Stepping Into The Human Workplace

Posted: March 22, 2015 at 9:43 pm

If you look at the business world and the institutional world through the eyes of a little kid or a Martian, or anyone who wasnt raised with our traditional understanding of businesses and institutions, you notice something right away. The first thing you notice is that the business world and the institutional worlds run on a different fuel than normal human life.

They are sustained by and fueled by commands, policies, rules, structures and hierarchies that we dont find in everyday human existence down on the ground. In modern times weve exalted the corporate and institutional systems to nearly the status of religions.

We are adherents to the churches of data and money and organizational power. A lot of people pray to those gods and devote their lives to those religions. The Human Workplace idea is nothing more complex than making work a human place, which it is anyway!

People go to work, and like anything in nature they fight to stay human and plug into their own power sources at work.

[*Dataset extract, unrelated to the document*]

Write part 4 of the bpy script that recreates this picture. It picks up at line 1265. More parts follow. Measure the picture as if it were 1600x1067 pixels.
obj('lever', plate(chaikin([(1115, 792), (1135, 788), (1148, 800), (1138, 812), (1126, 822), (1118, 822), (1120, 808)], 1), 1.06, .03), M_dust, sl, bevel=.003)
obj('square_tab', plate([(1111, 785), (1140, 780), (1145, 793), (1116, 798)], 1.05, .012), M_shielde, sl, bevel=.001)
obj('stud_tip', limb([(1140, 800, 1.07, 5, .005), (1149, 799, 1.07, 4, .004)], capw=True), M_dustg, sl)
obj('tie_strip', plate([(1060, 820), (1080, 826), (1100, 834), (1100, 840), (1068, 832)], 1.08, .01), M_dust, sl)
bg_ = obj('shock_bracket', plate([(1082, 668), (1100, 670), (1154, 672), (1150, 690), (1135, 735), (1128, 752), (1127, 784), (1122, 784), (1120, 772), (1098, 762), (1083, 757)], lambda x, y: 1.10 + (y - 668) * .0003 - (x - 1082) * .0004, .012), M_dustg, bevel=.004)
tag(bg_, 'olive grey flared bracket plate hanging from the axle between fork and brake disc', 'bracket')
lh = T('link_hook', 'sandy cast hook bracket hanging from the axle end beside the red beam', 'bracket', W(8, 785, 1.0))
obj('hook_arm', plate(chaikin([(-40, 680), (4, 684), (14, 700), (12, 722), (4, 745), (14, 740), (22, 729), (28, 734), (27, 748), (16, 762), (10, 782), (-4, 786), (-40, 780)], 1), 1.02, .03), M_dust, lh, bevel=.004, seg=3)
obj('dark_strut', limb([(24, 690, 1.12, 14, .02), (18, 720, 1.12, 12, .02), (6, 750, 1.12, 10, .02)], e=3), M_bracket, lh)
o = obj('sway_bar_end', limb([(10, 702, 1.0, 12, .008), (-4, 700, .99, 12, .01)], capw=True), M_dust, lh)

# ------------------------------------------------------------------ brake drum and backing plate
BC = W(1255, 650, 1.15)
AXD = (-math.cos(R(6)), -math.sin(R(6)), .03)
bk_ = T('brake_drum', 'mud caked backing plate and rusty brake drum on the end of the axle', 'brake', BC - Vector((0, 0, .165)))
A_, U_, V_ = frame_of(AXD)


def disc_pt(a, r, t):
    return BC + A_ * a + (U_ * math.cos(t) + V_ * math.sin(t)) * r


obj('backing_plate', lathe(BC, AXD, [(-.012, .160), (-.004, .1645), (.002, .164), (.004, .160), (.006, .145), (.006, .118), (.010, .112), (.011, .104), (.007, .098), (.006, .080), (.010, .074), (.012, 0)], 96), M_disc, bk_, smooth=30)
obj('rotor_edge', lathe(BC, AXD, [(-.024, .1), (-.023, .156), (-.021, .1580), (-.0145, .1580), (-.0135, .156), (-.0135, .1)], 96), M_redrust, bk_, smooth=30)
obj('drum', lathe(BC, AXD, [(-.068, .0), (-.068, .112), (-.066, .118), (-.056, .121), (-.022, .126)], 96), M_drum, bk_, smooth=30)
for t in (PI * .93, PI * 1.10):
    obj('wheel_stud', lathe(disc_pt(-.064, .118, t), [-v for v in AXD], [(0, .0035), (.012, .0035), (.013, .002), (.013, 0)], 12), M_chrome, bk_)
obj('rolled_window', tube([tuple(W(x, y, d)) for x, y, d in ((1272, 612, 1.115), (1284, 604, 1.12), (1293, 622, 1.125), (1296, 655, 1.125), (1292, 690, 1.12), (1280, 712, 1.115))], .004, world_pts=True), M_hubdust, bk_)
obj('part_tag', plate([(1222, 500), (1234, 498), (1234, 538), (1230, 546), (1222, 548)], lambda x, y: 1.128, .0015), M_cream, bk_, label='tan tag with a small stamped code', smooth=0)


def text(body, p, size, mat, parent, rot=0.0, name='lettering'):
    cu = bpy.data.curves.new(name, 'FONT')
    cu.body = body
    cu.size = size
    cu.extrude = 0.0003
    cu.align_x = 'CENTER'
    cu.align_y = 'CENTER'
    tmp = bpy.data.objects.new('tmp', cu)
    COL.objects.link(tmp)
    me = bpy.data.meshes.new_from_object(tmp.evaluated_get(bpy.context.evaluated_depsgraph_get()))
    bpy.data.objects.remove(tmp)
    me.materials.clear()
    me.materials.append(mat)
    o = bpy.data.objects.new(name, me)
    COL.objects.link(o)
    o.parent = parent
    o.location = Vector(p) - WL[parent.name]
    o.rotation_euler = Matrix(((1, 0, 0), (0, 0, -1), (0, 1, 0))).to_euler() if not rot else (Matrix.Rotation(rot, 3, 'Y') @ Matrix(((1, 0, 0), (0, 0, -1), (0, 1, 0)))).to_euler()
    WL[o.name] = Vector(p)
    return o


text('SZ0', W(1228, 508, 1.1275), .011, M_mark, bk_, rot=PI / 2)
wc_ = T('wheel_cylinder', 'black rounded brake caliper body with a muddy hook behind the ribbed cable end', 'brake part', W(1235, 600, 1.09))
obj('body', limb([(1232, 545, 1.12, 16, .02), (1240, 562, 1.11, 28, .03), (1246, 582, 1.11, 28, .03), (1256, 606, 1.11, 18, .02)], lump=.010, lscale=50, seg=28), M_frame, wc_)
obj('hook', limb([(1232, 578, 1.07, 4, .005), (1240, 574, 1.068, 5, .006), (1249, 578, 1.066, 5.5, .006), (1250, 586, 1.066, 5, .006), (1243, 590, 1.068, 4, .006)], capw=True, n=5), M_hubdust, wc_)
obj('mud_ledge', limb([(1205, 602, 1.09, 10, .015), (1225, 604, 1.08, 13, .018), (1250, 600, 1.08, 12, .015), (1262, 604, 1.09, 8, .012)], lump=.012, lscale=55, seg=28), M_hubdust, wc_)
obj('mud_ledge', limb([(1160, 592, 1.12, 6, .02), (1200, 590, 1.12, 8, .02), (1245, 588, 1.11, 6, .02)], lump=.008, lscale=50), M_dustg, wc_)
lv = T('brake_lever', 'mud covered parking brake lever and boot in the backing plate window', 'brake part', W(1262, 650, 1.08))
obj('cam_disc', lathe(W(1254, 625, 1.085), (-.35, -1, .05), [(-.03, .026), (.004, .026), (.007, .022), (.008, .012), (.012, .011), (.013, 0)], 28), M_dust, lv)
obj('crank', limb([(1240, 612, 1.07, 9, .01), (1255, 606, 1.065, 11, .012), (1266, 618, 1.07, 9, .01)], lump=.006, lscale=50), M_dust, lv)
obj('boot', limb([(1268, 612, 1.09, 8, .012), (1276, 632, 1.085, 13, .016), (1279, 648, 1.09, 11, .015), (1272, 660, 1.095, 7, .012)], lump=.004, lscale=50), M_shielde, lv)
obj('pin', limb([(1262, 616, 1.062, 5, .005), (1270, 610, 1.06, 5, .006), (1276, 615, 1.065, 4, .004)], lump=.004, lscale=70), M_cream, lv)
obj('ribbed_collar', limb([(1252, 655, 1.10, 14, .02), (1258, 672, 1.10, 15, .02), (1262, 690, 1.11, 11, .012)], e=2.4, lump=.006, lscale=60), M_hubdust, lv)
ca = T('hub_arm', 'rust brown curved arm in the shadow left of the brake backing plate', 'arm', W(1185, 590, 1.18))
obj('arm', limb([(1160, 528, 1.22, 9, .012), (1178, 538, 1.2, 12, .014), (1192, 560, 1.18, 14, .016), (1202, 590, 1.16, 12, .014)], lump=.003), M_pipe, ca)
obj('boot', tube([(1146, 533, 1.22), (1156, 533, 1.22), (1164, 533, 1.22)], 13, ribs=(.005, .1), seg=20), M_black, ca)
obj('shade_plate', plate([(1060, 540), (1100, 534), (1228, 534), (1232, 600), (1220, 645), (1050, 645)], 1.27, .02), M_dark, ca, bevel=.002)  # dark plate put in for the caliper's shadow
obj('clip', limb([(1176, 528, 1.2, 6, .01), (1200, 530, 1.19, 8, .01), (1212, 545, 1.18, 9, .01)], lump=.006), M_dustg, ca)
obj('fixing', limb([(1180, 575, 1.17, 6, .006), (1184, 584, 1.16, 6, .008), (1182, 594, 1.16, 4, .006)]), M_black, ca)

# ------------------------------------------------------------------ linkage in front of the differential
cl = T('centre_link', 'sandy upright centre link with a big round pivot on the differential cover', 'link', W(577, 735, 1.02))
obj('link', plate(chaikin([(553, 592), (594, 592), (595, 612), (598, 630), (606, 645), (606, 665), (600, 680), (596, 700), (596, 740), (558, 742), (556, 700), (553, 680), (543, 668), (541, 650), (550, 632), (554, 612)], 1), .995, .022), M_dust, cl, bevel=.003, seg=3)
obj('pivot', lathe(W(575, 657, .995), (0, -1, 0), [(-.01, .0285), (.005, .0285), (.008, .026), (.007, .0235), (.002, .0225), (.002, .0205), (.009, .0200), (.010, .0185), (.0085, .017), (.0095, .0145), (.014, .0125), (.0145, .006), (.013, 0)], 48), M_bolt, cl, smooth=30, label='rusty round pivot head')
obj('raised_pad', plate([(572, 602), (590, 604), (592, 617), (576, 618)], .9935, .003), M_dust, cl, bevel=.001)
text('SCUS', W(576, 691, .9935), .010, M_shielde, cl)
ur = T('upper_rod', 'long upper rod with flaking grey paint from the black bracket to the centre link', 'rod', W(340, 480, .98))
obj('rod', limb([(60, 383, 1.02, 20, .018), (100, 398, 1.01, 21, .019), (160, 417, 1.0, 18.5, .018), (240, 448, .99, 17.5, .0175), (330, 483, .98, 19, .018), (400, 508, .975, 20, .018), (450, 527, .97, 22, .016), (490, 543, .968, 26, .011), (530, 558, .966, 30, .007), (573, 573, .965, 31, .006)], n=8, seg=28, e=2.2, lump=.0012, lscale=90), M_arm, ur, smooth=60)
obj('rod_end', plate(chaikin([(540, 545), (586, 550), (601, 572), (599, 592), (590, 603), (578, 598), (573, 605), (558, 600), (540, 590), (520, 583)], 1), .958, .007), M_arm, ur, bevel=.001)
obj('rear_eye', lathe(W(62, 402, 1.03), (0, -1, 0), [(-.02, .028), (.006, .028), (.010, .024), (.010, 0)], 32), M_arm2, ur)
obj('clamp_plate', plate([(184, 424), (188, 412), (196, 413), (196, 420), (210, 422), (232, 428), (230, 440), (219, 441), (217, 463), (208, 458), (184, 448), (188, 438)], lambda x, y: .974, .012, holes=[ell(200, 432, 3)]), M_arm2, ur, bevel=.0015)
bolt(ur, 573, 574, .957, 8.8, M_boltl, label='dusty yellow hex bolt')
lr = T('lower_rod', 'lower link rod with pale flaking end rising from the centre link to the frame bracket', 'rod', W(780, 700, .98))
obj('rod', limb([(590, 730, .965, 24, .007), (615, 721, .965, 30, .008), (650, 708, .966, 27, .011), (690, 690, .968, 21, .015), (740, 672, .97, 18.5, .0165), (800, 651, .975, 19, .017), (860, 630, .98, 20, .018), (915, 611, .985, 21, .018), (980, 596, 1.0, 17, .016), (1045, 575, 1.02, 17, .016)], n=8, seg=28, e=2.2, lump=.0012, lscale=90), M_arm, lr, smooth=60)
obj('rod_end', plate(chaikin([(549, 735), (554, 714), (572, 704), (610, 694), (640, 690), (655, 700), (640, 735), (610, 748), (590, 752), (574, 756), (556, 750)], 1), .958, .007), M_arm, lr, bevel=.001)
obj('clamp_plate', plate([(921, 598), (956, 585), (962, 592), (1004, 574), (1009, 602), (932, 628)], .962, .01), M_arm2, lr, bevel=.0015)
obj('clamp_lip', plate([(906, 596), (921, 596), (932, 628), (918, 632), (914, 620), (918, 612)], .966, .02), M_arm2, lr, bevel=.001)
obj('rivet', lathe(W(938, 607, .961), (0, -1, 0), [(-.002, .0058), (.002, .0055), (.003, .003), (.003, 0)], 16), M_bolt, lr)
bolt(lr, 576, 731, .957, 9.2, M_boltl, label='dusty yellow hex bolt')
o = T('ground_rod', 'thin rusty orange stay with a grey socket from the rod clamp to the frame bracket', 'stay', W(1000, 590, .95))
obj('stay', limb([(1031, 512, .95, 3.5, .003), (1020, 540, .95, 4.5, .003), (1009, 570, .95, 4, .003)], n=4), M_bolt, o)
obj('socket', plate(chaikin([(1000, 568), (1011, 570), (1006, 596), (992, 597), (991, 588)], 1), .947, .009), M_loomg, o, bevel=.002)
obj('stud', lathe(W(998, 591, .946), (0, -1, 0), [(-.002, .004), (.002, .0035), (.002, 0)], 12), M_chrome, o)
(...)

I sing at a church where the minister said in his sermon one day that the daffodil and lily bulbs in the church garden moved in the dirt ten feet over to poke their shoots out of the soil beyond the concrete patio. Ten feet!

Nature is powerful, and we are part of nature. People naturally bring their best to work unless there are man-made impediments that keep them from doing that. They want to do it. They want to be emotionally invested in their work.

It makes the work more fun and interesting. Work is a communal place. People look for community. It springs up like the daffodils even despite the harshness and grayness of the organizational structure of rules and budgets.

The Human Workplace movement is a global and enlarging conversation about reinventing work for people. As a practical matter, it is easy to build human energy from your own desk or place in the loading dock to other people and from there to larger and larger communities of people who desperately want to be able to be human at work.